§ **Material**
────

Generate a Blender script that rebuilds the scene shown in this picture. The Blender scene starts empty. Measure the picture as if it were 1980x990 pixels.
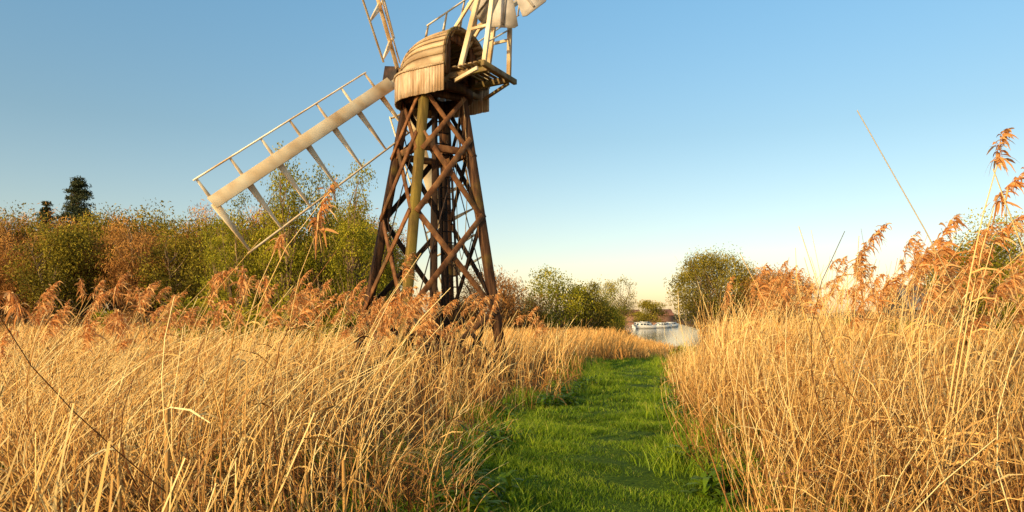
import bpy, math, random
import numpy as np
from mathutils import Vector
rng=np.random.default_rng(7); random.seed(7)
scene=bpy.context.scene; COL=scene.collection
# ---------------------------------------------------------------- helpers
def mk_obj(name,mesh,parent=None,loc=(0,0,0),mat=None,**props):
    o=bpy.data.objects.new(name,mesh); COL.objects.link(o); o.location=loc
    if parent: o.parent=parent
    if mat and mesh and not mesh.materials: mesh.materials.append(mat)
    for k,v in props.items(): o[k]=v
    return o
def np_mesh(name,verts,quads,tint=None,smooth=False):
    verts=np.asarray(verts,dtype=np.float32).reshape(-1,3); quads=np.asarray(quads,dtype=np.int32)
    k=quads.shape[1]; n=len(quads)
    me=bpy.data.meshes.new(name)
    me.vertices.add(len(verts)); me.vertices.foreach_set('co',verts.ravel())
    me.loops.add(n*k); me.loops.foreach_set('vertex_index',quads.ravel())
    me.polygons.add(n); me.polygons.foreach_set('loop_start',np.arange(n,dtype=np.int32)*k)
    me.polygons.foreach_set('loop_total',np.full(n,k,dtype=np.int32))
    if smooth: me.polygons.foreach_set('use_smooth',np.ones(n,dtype=bool))
    me.update(calc_edges=True)
    if tint is not None:
        a=me.attributes.new('tint','FLOAT','POINT'); a.data.foreach_set('value',np.asarray(tint,dtype=np.float32).ravel())
    return me
def norm(v): return v/np.maximum(np.linalg.norm(v,axis=-1,keepdims=True),1e-9)
def strips(P,W,side):
    N,S,_=P.shape
    off=side[:,None,:]*W[:,:,None]*0.5
    V=np.stack([P-off,P+off],axis=2).reshape(-1,3)
    i=np.arange(N)[:,None]*S*2+np.arange(S-1)[None,:]*2
    Q=np.stack([i,i+1,i+3,i+2],axis=-1).reshape(-1,4)
    return V,Q
def tubes(P,R,k=4):
    N,S,_=P.shape
    d=norm(P[:,-1]-P[:,0]+1e-6)
    ref=np.where(np.abs(d[:,2:3])>0.8,np.array([[1.,0,0]]),np.array([[0,0,1.]]))
    e1=norm(np.cross(d,ref)); e2=np.cross(d,e1)
    a=np.arange(k)*2*math.pi/k
    ring=e1[:,None,:]*np.cos(a)[None,:,None]+e2[:,None,:]*np.sin(a)[None,:,None]
    V=(P[:,:,None,:]+ring[:,None,:,:]*R[:,:,None,None]).reshape(-1,3)
    b=np.arange(N)[:,None,None]*S*k+np.arange(S-1)[None,:,None]*k; j=np.arange(k)[None,None,:]; j2=(j+1)%k
    Q=np.stack([b+j,b+j2,b+k+j2,b+k+j],axis=-1).reshape(-1,4)
    return V,Q
class Acc:
    def __init__(s): s.V=[];s.Q=[];s.T=[];s.n=0
    def add(s,V,Q,T=None):
        s.V.append(V); s.Q.append(Q+s.n); s.n+=len(V); s.T.append(np.zeros(len(V)) if T is None else T)
    def mesh(s,name,smooth=False): return np_mesh(name,np.concatenate(s.V),np.concatenate(s.Q),np.concatenate(s.T),smooth)
def lownoise(x,y,sc=1.0,ph=0.0):
    return (np.sin(x*1.7*sc+ph+1.3*np.sin(y*1.1*sc+ph))+np.sin(y*2.3*sc-ph*2+1.1*np.sin(x*.9*sc))+np.sin((x+y)*3.1*sc+ph*3))/3
def box_between(p0,p1,w,h,up=(0,0,1),w1=None,h1=None):
    p0=np.array(p0,float);p1=np.array(p1,float); d=norm(p1-p0); up=np.array(up,float)
    s=np.cross(d,up)
    if np.linalg.norm(s)<1e-4: s=np.cross(d,[1.,0,0])
    s=norm(s); u=np.cross(s,d); w1=w if w1 is None else w1; h1=h if h1 is None else h1
    V=[]
    for p,a,b in((p0,w,h),(p1,w1,h1)):
        for sx,sy in((-1,-1),(1,-1),(1,1),(-1,1)): V.append(p+s*sx*a/2+u*sy*b/2)
    Q=[[3,2,1,0],[4,5,6,7],[0,1,5,4],[1,2,6,5],[2,3,7,6],[3,0,4,7]]
    return np.array(V),np.array(Q)
def boxes_mesh(name,lst):
    A=Acc()
    for b in lst:
        V,Q=box_between(*b)
        A.add(V,Q,np.full(len(V),rng.random()))
    return A.mesh(name)
def bevel(o,w=0.008):
    m=o.modifiers.new('b','BEVEL'); m.width=w; m.segments=1; m.limit_method='ANGLE'
# ---------------------------------------------------------------- materials
def mat_base(name):
    m=bpy.data.materials.new(name); m.use_nodes=True; nt=m.node_tree
    return m,nt,nt.nodes['Principled BSDF']
def ramp(nt,stops):
    r=nt.nodes.new('ShaderNodeValToRGB'); e=r.color_ramp.elements
    while len(e)<len(stops): e.new(0.5)
    for i,(p,c) in enumerate(stops): e[i].position=p; e[i].color=(*c,1)
    return r
def leaf_mat(name,stops,trans=0.3,rough=0.7,spec=0.15):
    m,nt,b=mat_base(name)
    a=nt.nodes.new('ShaderNodeAttribute'); a.attribute_name='tint'
    r=ramp(nt,stops); nt.links.new(a.outputs['Fac'],r.inputs[0])
    nt.links.new(r.outputs[0],b.inputs['Base Color']); b.inputs['Roughness'].default_value=rough
    b.inputs['Specular IOR Level'].default_value=spec
    if trans>0:
        t=nt.nodes.new('ShaderNodeBsdfTranslucent'); nt.links.new(r.outputs[0],t.inputs[0])
        mx=nt.nodes.new('ShaderNodeMixShader'); mx.inputs[0].default_value=trans
        nt.links.new(b.outputs[0],mx.inputs[1]); nt.links.new(t.outputs[0],mx.inputs[2])
        nt.links.new(mx.outputs[0],nt.nodes['Material Output'].inputs[0])
    return m
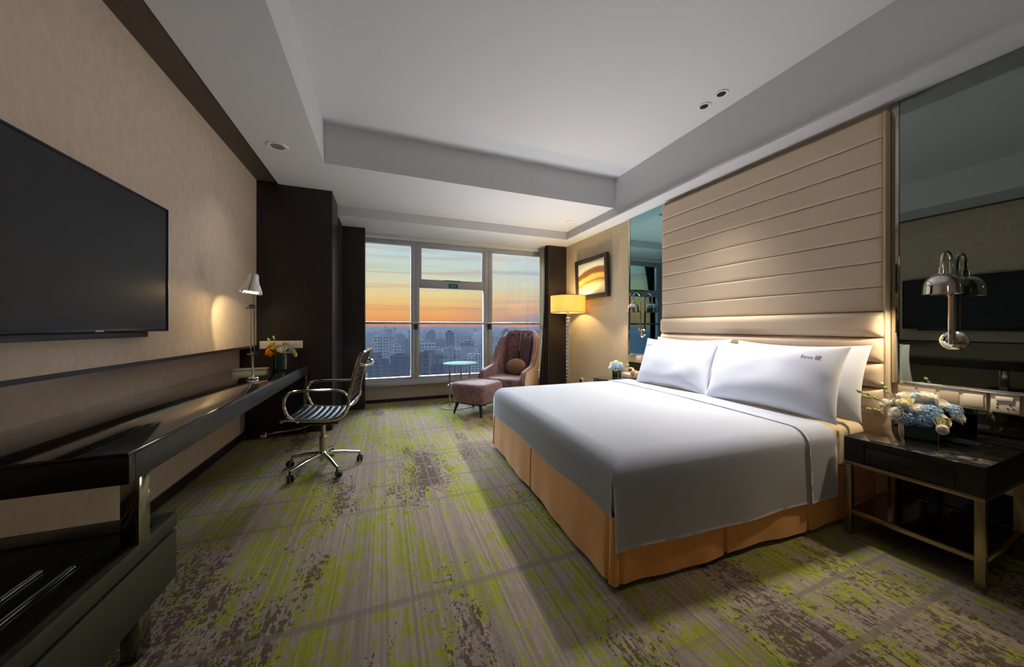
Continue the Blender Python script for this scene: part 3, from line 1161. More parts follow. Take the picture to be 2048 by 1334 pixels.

────

§ **What is needed**
Using the material above, retype each entry exactly and omit the pictures.

§ **Output for this task**
Generate a Blender script that rebuilds the scene shown in this picture. The Blender scene starts empty. Measure the picture as if it were 1980x990 pixels.
import bpy, math, random
import numpy as np
from mathutils import Vector
rng=np.random.default_rng(7); random.seed(7)
scene=bpy.context.scene; COL=scene.collection
# ---------------------------------------------------------------- helpers
def mk_obj(name,mesh,parent=None,loc=(0,0,0),mat=None,**props):
    o=bpy.data.objects.new(name,mesh); COL.objects.link(o); o.location=loc
    if parent: o.parent=parent
    if mat and mesh and not mesh.materials: mesh.materials.append(mat)
    for k,v in props.items(): o[k]=v
    return o
def np_mesh(name,verts,quads,tint=None,smooth=False):
    verts=np.asarray(verts,dtype=np.float32).reshape(-1,3); quads=np.asarray(quads,dtype=np.int32)
    k=quads.shape[1]; n=len(quads)
    me=bpy.data.meshes.new(name)
    me.vertices.add(len(verts)); me.vertices.foreach_set('co',verts.ravel())
    me.loops.add(n*k); me.loops.foreach_set('vertex_index',quads.ravel())
    me.polygons.add(n); me.polygons.foreach_set('loop_start',np.arange(n,dtype=np.int32)*k)
    me.polygons.foreach_set('loop_total',np.full(n,k,dtype=np.int32))
    if smooth: me.polygons.foreach_set('use_smooth',np.ones(n,dtype=bool))
    me.update(calc_edges=True)
    if tint is not None:
        a=me.attributes.new('tint','FLOAT','POINT'); a.data.foreach_set('value',np.asarray(tint,dtype=np.float32).ravel())
    return me
def norm(v): return v/np.maximum(np.linalg.norm(v,axis=-1,keepdims=True),1e-9)
def strips(P,W,side):
    N,S,_=P.shape
    off=side[:,None,:]*W[:,:,None]*0.5
    V=np.stack([P-off,P+off],axis=2).reshape(-1,3)
    i=np.arange(N)[:,None]*S*2+np.arange(S-1)[None,:]*2
    Q=np.stack([i,i+1,i+3,i+2],axis=-1).reshape(-1,4)
    return V,Q
def tubes(P,R,k=4):
    N,S,_=P.shape
    d=norm(P[:,-1]-P[:,0]+1e-6)
    ref=np.where(np.abs(d[:,2:3])>0.8,np.array([[1.,0,0]]),np.array([[0,0,1.]]))
    e1=norm(np.cross(d,ref)); e2=np.cross(d,e1)
    a=np.arange(k)*2*math.pi/k
    ring=e1[:,None,:]*np.cos(a)[None,:,None]+e2[:,None,:]*np.sin(a)[None,:,None]
    V=(P[:,:,None,:]+ring[:,None,:,:]*R[:,:,None,None]).reshape(-1,3)
    b=np.arange(N)[:,None,None]*S*k+np.arange(S-1)[None,:,None]*k; j=np.arange(k)[None,None,:]; j2=(j+1)%k
    Q=np.stack([b+j,b+j2,b+k+j2,b+k+j],axis=-1).reshape(-1,4)
    return V,Q
class Acc:
    def __init__(s): s.V=[];s.Q=[];s.T=[];s.n=0
    def add(s,V,Q,T=None):
        s.V.append(V); s.Q.append(Q+s.n); s.n+=len(V); s.T.append(np.zeros(len(V)) if T is None else T)
    def mesh(s,name,smooth=False): return np_mesh(name,np.concatenate(s.V),np.concatenate(s.Q),np.concatenate(s.T),smooth)
def lownoise(x,y,sc=1.0,ph=0.0):
    return (np.sin(x*1.7*sc+ph+1.3*np.sin(y*1.1*sc+ph))+np.sin(y*2.3*sc-ph*2+1.1*np.sin(x*.9*sc))+np.sin((x+y)*3.1*sc+ph*3))/3
def box_between(p0,p1,w,h,up=(0,0,1),w1=None,h1=None):
    p0=np.array(p0,float);p1=np.array(p1,float); d=norm(p1-p0); up=np.array(up,float)
    s=np.cross(d,up)
    if np.linalg.norm(s)<1e-4: s=np.cross(d,[1.,0,0])
    s=norm(s); u=np.cross(s,d); w1=w if w1 is None else w1; h1=h if h1 is None else h1
    V=[]
    for p,a,b in((p0,w,h),(p1,w1,h1)):
        for sx,sy in((-1,-1),(1,-1),(1,1),(-1,1)): V.append(p+s*sx*a/2+u*sy*b/2)
    Q=[[3,2,1,0],[4,5,6,7],[0,1,5,4],[1,2,6,5],[2,3,7,6],[3,0,4,7]]
    return np.array(V),np.array(Q)
def boxes_mesh(name,lst):
    A=Acc()
    for b in lst:
        V,Q=box_between(*b)
        A.add(V,Q,np.full(len(V),rng.random()))
    return A.mesh(name)
def bevel(o,w=0.008):
    m=o.modifiers.new('b','BEVEL'); m.width=w; m.segments=1; m.limit_method='ANGLE'
# ---------------------------------------------------------------- materials
def mat_base(name):
    m=bpy.data.materials.new(name); m.use_nodes=True; nt=m.node_tree
    return m,nt,nt.nodes['Principled BSDF']
def ramp(nt,stops):
    r=nt.nodes.new('ShaderNodeValToRGB'); e=r.color_ramp.elements
    while len(e)<len(stops): e.new(0.5)
    for i,(p,c) in enumerate(stops): e[i].position=p; e[i].color=(*c,1)
    return r
def leaf_mat(name,stops,trans=0.3,rough=0.7,spec=0.15):
    m,nt,b=mat_base(name)
    a=nt.nodes.new('ShaderNodeAttribute'); a.attribute_name='tint'
    r=ramp(nt,stops); nt.links.new(a.outputs['Fac'],r.inputs[0])
    nt.links.new(r.outputs[0],b.inputs['Base Color']); b.inputs['Roughness'].default_value=rough
    b.inputs['Specular IOR Level'].default_value=spec
    if trans>0:
        t=nt.nodes.new('ShaderNodeBsdfTranslucent'); nt.links.new(r.outputs[0],t.inputs[0])
        mx=nt.nodes.new('ShaderNodeMixShader'); mx.inputs[0].default_value=trans
        nt.links.new(b.outputs[0],mx.inputs[1]); nt.links.new(t.outputs[0],mx.inputs[2])
        nt.links.new(mx.outputs[0],nt.nodes['Material Output'].inputs[0])
    return m
Continue the Blender Python script for this scene: part 3, from line 1161. More parts follow. Take the picture to be 2048 by 1334 pixels.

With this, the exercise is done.